Flirty dancing
WHOEVER took home the Strictly Glitterball last night, rest assured their high kicks and fancy footsteps will never compare with nature’s greatest dancefloor performers.
Common cranes have been tripping the light fantastic across the treeless bogs and desolate moors of Eurasia since the last Ice Age but now their show is very much back on the road in the UK.
And what a show. Cranes, with their stiletto legs and 7ft wingspans, wider than both golden and whitetailed eagles, have courtship displays that have been enthralling humans since the dawn of time. Many a folk dance owes its origins to the complex strutting, wing-flapping and bowing they flaunt to strengthen bonds with life-long mates. Sometimes the sheer joy of cavorting inspires whole flocks to join in the routines, accompanied by bugling calls that can be heard from up to three miles.
Crane choreography is not exclusive to the breeding season. Dances are enacted on wintering grounds and I have been lucky to witness them at Israel’s famous Hula Valley, where up to 40,000 gather in December. Mesmerising.
At one time, crane dance routines were a common sight across Britain and many a village owes its identity to the bird. Cranborne in Dorset, Cranwell in Lincolnshire and Lancashire’s Carnforth illustrate the influence cranes have had.
Cranes were once even more highly prized in regal banquets and hunting cranes in the Middle Ages was the preserve of kings, with only gyrfalcons being able to bring them down in flight. Having been pursued to the precipice in the name of sport, cranes were finally committed to extinction as native British breeding birds around 1600 when their remote wetland haunts were drained and turned over by the plough.

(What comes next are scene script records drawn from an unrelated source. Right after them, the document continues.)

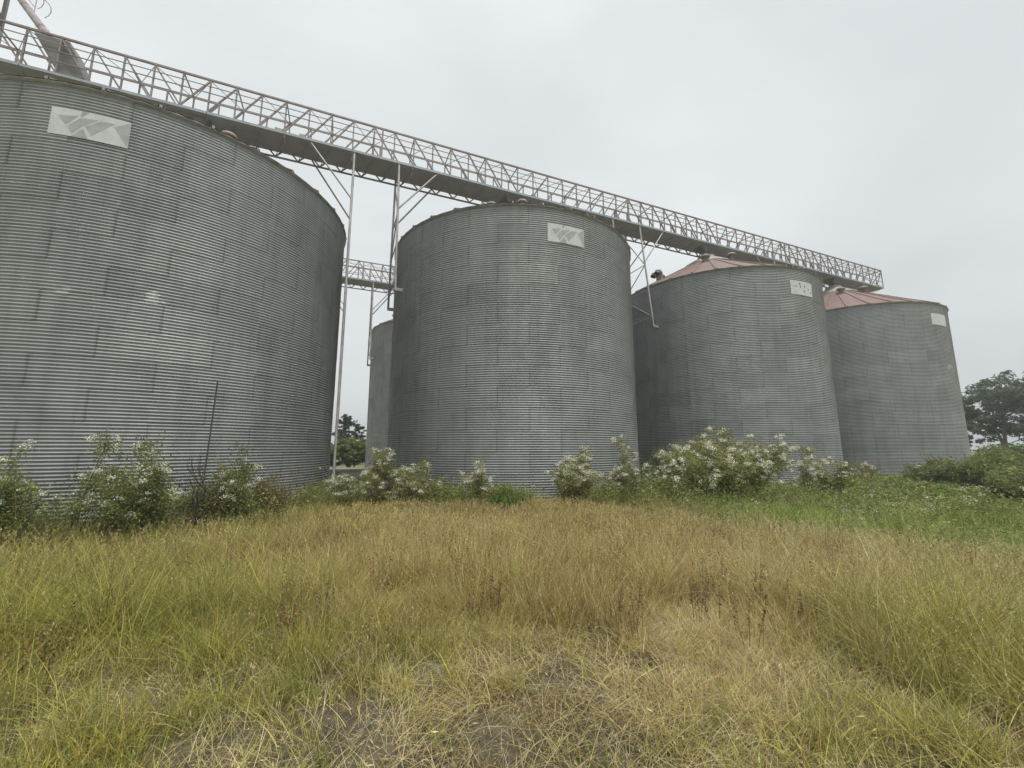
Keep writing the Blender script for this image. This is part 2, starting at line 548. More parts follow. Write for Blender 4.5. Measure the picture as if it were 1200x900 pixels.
SLAB = lathe_mesh('base_slab', [(SR + 0.28, -0.75), (SR + 0.28, -0.06), (SR + 0.22, -0.03), (SR - 0.4, -0.02)], 64, False)
SLAB.materials.append(M_CONC)
CLIP = box_mesh('eave_clip', 0.12, 0.08, 0.10); CLIP.materials.append(M_EAVE)
def vent_mesh():
    bm = bmesh.new()
    prof = [(0.26, -0.25), (0.26, 0.32), (0.44, 0.34), (0.46, 0.42), (0.40, 0.56), (0.24, 0.66), (0.0, 0.70)]
    return lathe_mesh('roof_vent', prof, 14)
VENT = vent_mesh(); VENT.materials.append(M_VENT)
HOOD = None
def gooseneck_mesh():
    path = [(0, 0, -0.2), (0, 0, 0.35), (0.06, 0, 0.58), (0.25, 0, 0.72), (0.46, 0, 0.66), (0.56, 0, 0.44)]
    V, Q = tube(path, [0.2, 0.2, 0.22, 0.24, 0.27, 0.30], 12)
    return np_mesh('roof_vent', V, [Q], True)
GOOSE = gooseneck_mesh(); GOOSE.materials.append(M_VENT)

def roof_z(r): return RZ0 + (RZ1 - RZ0) * (RR0 - r) / (RR0 - RR1)

def build_silo(center, label, idx, phase=0.0):
    root = empty('grain_silo', (center[0], center[1], 0), 0, label, 'grain silo', 'corrugated grain silos in rows')
    da = 2 * math.pi / NS
    for k in range(RINGS):
        for j in range(NS):
            M = Matrix.Rotation(RAD(phase) + da * (j + 0.5 * (k % 2)), 4, 'Z')
            M.translation = (0, 0, k * RH)
            o = link('wall_sheet', SHEET, None, root, M)
            sc_ = 1.0 + (0.0006 if k % 2 else 0.0)
    link('base_slab', SLAB, None, root)
    link('eave_ring', EAVE, None, root)
    for j in range(NR):
        M = Matrix.Rotation(2 * math.pi * (j + 0.5) / NR, 4, 'Z')
        link('roof_panel', ROOFP, None, root, M)
        a = 2 * math.pi * j / NR
        C = Matrix.Rotation(a, 4, 'Z')
        C.translation = ((SR + 0.05) * math.cos(a), (SR + 0.05) * math.sin(a), SH + 0.10)
        link('eave_clip', CLIP, None, root, C)
    link('roof_cap', CAP, None, root)
    # vents: mushroom and gooseneck
    for (ad, r, kind) in [(-158, 4.6, 'g'), (-170, 4.2, 'g'), (-178, 3.7, 'v'), (-118, 2.6, 'v'), (-78, 2.6, 'v'), (-30, 3.6, 'v'), (-6, 4.4, 'v'), (20, 3.0, 'v'), (60, 4.0, 'g'), (110, 4.0, 'v')]:
        a = RAD(ad)
        M = Matrix.Rotation(a, 4, 'Z')
        M = M @ Matrix.Scale(0.72, 4)
        M.translation = (r * math.cos(a), r * math.sin(a), roof_z(r) + 0.06)
        link('roof_vent', GOOSE if kind == 'g' else VENT, None, root, M)
    add_sign(root, idx)
    return root

PH = -77.0 + 11.25 + 4.0
SILO_S = [-16.546, 0.0, 16.484, 32.467]
LAB = ['largest nearest corrugated steel silo at the left edge of the view',
       'corrugated steel silo second from the left, in the middle of the front row',
       'corrugated steel silo third from the left, with rusty red roof and spotted sign',
       'corrugated steel silo farthest right in the row, with rusty red roof']
silos = [build_silo(site(s, 0), LAB[i], i, PH) for i, s in enumerate(SILO_S)]
build_silo(site(0.0, -17.7), 'dark silo behind, glimpsed in the gap between the two nearest silos', 4, PH)
wall_smear(silos[0], -68.7, 6.45, 0.62, 0.26, 3)
wall_smear(silos[0], -52.9, 6.48, 0.62, 0.62, 8)
wall_smear(silos[3], -66.0, 8.0, 0.9, 0.4, 5)

# ------------------------------------------------------------------ conveyor galleries
STEP = 1.06
def build_gallery(off, s_from, s_to, label, full=True):
    """overhead conveyor gallery; local x along the row, local y away from the viewer"""
    root = empty('conveyor_gallery', site(0, off), TH, label, 'conveyor gallery', 'overhead conveyor galleries')
    ZT, ZF, HW = 19.30, 17.55, 0.75
    n0 = math.floor(s_from / STEP); n1 = math.ceil(s_to / STEP)
    xs = [k * STEP + 0.02 for k in range(n0, n1 + 1)]
    a, b = xs[0], xs[-1]
    def x_end(z):                       # right end leans: the top chord stops short of the deck
        return b
    for y in (-HW, HW):
        member('top_chord', (a, y, ZT), (b, y, ZT), 0.085, M_STEEL, root)
        member('bottom_chord', (a, y, ZF), (b, y, ZF), 0.09, M_STEEL, root)
    for z in (18.10, 18.58):
        member('handrail', (a, -HW - 0.03, z), (b, -HW - 0.03, z), 0.034, M_STEEL, root)
        if full: member('handrail', (a, HW + 0.03, z), (b, HW + 0.03, z), 0.042, M_STEEL, root)
    member('handrail', (a, -HW - 0.03, 18.93), (b, -HW - 0.03, 18.93), 0.03, M_STEEL, root)
    for i, x in enumerate(xs):
        for y in (-HW, HW):
            member('truss_post', (x, y, ZF + 0.05), (x, y, ZT + 0.06), 0.06, M_STEEL, root)
        if i % 2 == 0:
            member('top_cross_bar', (x, -HW, ZT - 0.002), (x, HW, ZT - 0.002), 0.05, M_STEEL, root)
        if i + 1 < len(xs):
            x2 = xs[i + 1]
            seg = math.floor((x + 0.5 * STEP) / 8.24)
            for y in (-HW, HW):
                if seg % 2 == 0: q = ((x, y, ZF + 0.05), (x2, y, ZT - 0.04))
                else: q = ((x, y, ZT - 0.04), (x2, y, ZF + 0.05))
                member('truss_diagonal', q[0], q[1], 0.064, M_STEEL, root)
            member('plan_brace', (x, -HW if i % 2 else HW, ZT - 0.055), (x2, HW if i % 2 else -HW, ZT - 0.055), 0.022, M_STEEL, root)
            # underslung V struts on the far side
            xm = (x + x2) / 2
            member('v_strut', (x + 0.2, HW - 0.05, ZF - 0.05), (xm, HW - 0.05, ZF - 0.42), 0.06, M_STEEL, root)
            member('v_strut', (x2 - 0.2, HW - 0.05, ZF - 0.05), (xm, HW - 0.05, ZF - 0.42), 0.06, M_STEEL, root)
            member('under_brace', (xm, HW - 0.05, ZF - 0.44), (x2, -HW + 0.2, ZF - 0.09), 0.025, M_STEEL, root)
    member('lower_chord', (a, HW - 0.05, ZF - 0.44), (b, HW - 0.05, ZF - 0.44), 0.075, M_STEEL, root)
    # paired posts where two truss lengths meet
    for k in range(-3, 5):
        x = 8.24 * k
        if k % 2 and a < x < b:
            for y in (-HW, HW):
                member('truss_post', (x + 0.2, y, ZF + 0.05), (x + 0.2, y, ZT + 0.02), 0.08, M_STEEL, root)
    # deck plates and the conveyor trough that runs on them
    x = a
    while x < b - 0.1:
        x2 = min(x + 3.18, b)
        me = box_mesh('deck_plate', x2 - x - 0.018, 2 * HW + 0.06, 0.05)
        o = link('deck_plate', me, M_DECK, root, Matrix.Translation(((x + x2) / 2, 0, ZF - 0.075)))
        me = box_mesh('edge_plate', x2 - x - 0.03, 0.03, 0.11)
        link('edge_plate', me, M_DECK, root, Matrix.Translation(((x + x2) / 2, -HW - 0.062, ZF - 0.05)))
        x = x2
    me = box_mesh('conveyor_trough', b - a - 0.2, 0.5, 0.42)
    link('conveyor_trough', me, M_DECK, root, Matrix.Translation(((a + b) / 2, 0.32, ZF + 0.17)))
    # end frame
    member('end_brace', (b, -HW, ZF), (b, HW, ZT - 0.1), 0.05, M_STEEL, root)
    member('end_brace', (b, -HW, ZT - 0.1), (b, HW, ZF), 0.05, M_STEEL, root)
    member('end_bar', (b + 0.01, -HW, ZT), (b + 0.01, HW, ZT), 0.07, M_STEEL, root)
    # discharge chutes onto the silo caps
    prof = [(-0.55, 0.55), (0.12, 0.12)]
    for s in SILO_S:
        if not (a < s < b): continue
        V = []
        for (hx, z) in ((0.75, ZF - 0.1), (0.68, ZF - 0.18), (0.2, 16.98), (0.2, 16.78)):
            for (sx, sy) in ((-1, -1), (1, -1), (1, 1), (-1, 1)):
                V.append((s + sx * hx, sy * hx * 0.75, z))
        Q = []
        for k in range(3):
            for j in range(4):
                Q.append((k * 4 + j, k * 4 + (j + 1) % 4, (k + 1) * 4 + (j + 1) % 4, (k + 1) * 4 + j))
        me = np_mesh('discharge_chute', np.array(V), [np.array(Q)], False)
        link('discharge_chute', me, M_HOP, root)
    return root
gal = build_gallery(0.0, -25.4, 38.7, 'long rusty lattice conveyor gallery running over the front row of silos')
build_gallery(-17.7, -25.4, 20.0, 'lower looking lattice gallery seen in the gap behind the front silos')

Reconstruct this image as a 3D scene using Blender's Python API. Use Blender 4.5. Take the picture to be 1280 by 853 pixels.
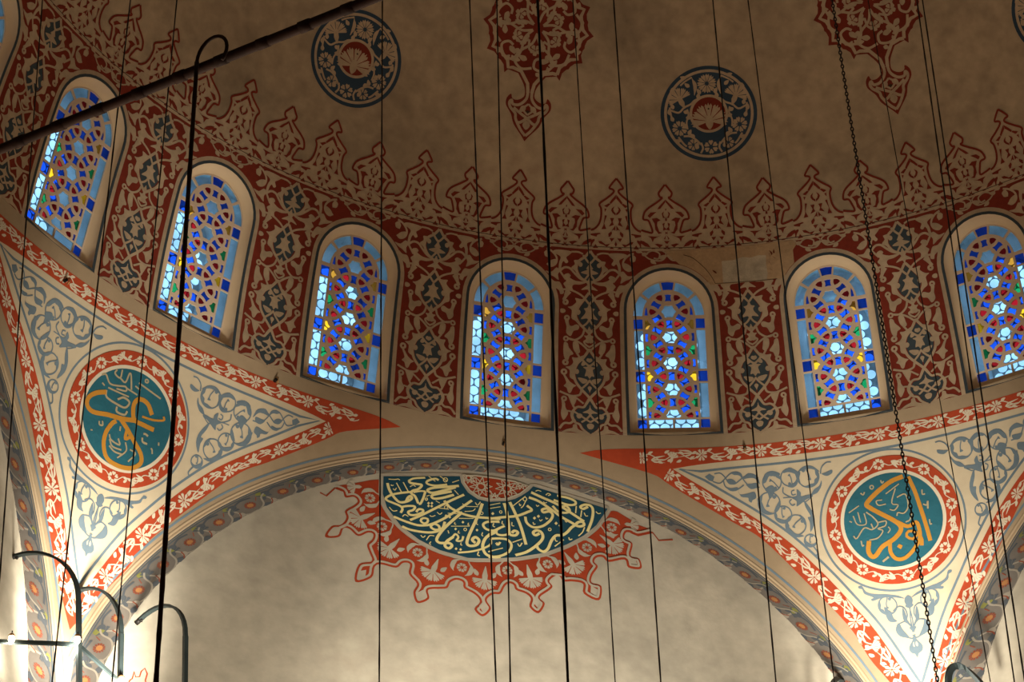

Four centuries were to pass before gawky crane chicks were again on British soil. Occasional wayward birds wandering the skies from Spain to Scandinavia first began establishing a sedentary breeding site on the Norfolk Broads and by the mid-1980s twitchers were making pilgrimages to the “secret” location to witness the cranes’ dance moves.watching them for the first time, the birds’ scarlet top-knots shining in the January gloom, remains a vivid memory.
By the turn of the millennium, a flock of around 20 birds had become established in Norfolk. A report from the Rare Breeding Birds Panel, published this month, shows how the national population has blossomed to between 29 and 37 pairs nesting at 19 different sites across the country and producing a record number of 22 fledglings in 2017.
Behind this remarkable success is a carefully managed reintroduction project masterminded by the Wildfowl and Wetlands Trust, RSPB and Pensthorpe Conservation Trust.
Over five years, eggs collected from German cranes were hatched at Slimbridge in Gloucestershire.there, at what has become known as “crane school”, chicks were reared by WWT carers dressed in special outfits and using prosthetic crane heads so the young birds would imprint on what they thought were their parents.
Eventually released into the wild at a secret location on the Somerset Levels, the flock of 93 chicks have gone on to establish a flourishing population, with birds tracked to Wales, Devon and Suffolk.